La primera vez que me estafaron tenía 13 años. Mi padre tuvo la equivocada idea de creer en un comprador que ganó su confianza; este joven, de unos 27 años, convenció a mi padre de que le pagaría la compra de un Súper Nintendo al llegar a su casa. Yo fui el emisario, el acompañante y responsable de cobrar el dinero. Así que nos fuimos caminando hasta la Av. Tacna y nos subimos a una couster que nos llevó por toda la Av. Arequipa hasta el distrito de Miraflores. En el viaje, vi que el comprador abrió la caja del Súper Nintendo y lo comenzó a revisar. Al llegar a Miraflores nos bajamos en el parque Kennedy, nos sentamos en una banca y mirándome fijamente a los ojos el estafador me dijo: hace unos días entraron a robar a mi departamento, se llevaron todas mis cosas y también se robaron mi Súper Nintendo. Mostrándome la caja del videojuego me dijo que la serie de su Súper Nintendo era la misma del videojuego que yo intentaba cobrar. Hábilmente se había memorizado la serie.

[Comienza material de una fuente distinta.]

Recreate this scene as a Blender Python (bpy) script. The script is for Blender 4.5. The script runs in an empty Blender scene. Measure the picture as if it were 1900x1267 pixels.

A los segundos corrió entre la gente y desapareció por una calle. Me quedé petrificado, no tuve reacción, era la primera vez que alguien que aparentaba tener dinero me contó una falsa historia. Comencé a asustarme, pero el temor no era por el robo, sino que ahora tenía que enfrentar a mi padre. ¿Cómo le explicaría que caí como un tonto? Se me caía la cara de vergüenza, pero tenía que regresar. Al llegar me observó pálido, y preguntó: qué pasó. Le expliqué con vergüenza, con rabia y con lágrimas lo que había sucedido. Me escuchó atento, levantó la mirada hacia la avenida Tacna, y luego me miró con ojos de tristeza. No me dijo ni una palabra, jamás me reprochó. Pero en el pecho sentí que lo había decepcionado.

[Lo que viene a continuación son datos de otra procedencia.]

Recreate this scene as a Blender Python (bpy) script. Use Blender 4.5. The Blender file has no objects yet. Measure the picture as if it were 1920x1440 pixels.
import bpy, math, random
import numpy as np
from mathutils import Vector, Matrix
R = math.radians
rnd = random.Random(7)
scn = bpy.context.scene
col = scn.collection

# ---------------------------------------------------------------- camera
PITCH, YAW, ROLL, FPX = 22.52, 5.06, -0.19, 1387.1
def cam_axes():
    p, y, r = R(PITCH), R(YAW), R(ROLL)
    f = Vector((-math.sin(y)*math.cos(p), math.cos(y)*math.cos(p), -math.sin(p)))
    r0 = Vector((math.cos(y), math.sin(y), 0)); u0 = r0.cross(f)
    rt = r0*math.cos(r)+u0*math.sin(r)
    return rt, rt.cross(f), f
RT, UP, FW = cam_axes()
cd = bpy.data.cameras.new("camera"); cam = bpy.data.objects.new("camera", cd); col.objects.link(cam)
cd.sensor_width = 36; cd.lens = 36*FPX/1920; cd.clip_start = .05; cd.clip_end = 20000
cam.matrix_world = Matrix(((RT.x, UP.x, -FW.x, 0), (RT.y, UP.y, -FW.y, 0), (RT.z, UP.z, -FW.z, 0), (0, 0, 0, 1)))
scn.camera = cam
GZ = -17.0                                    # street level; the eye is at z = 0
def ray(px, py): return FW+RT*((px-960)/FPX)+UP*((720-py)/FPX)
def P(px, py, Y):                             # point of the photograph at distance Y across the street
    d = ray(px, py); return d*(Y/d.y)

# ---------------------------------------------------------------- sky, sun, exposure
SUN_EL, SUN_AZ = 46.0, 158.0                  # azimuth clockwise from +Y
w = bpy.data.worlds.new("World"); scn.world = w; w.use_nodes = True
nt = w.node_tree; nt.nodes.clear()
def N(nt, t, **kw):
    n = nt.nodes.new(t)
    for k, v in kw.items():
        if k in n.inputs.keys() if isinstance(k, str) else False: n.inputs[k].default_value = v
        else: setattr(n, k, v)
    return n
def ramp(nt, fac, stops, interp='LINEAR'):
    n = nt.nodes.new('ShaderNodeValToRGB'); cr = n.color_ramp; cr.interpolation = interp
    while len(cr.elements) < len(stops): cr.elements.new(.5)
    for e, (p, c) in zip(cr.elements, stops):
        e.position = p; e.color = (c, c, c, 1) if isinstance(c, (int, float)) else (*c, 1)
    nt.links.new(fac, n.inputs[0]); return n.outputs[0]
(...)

Hace unos días Netflix ha subido a su plataforma el documental titulado “El estafador de Tinder” y la serie “Inventando a Anna”, un hombre y una mujer que tienen la “facilidad” de vivir del esfuerzo y dinero de otras personas. Estos dos personajes, como todos los estafadores, logran ganarse la confianza de la gente, siempre tienen una historia para timar, engatusar y desaparecer. Lo que sorprende es que a pesar de la delincuencia y los peligros que existen en la calle, los estafadores son como una especie de fantasmas que conviven entre nosotros. Su lenguaje es la mentira y su máscara la sonrisa y la amabilidad.
Con los años, los estafadores se han profesionalizado, trabajan en grupo, crean empresas, falsas herencias e incluso partidos políticos. Nos prometían que no cobrarían el sueldo de presidente de la república, que los delincuentes extranjeros tendrían que dejar el país en 72 horas, que los jóvenes que no estudian ni trabajan deberían acudir al servicio militar y que, lo mejor de todo, no habría más pobres en un país rico. Y les creímos.
Lo triste es que a pesar de todo lo vivido, seguimos cayendo.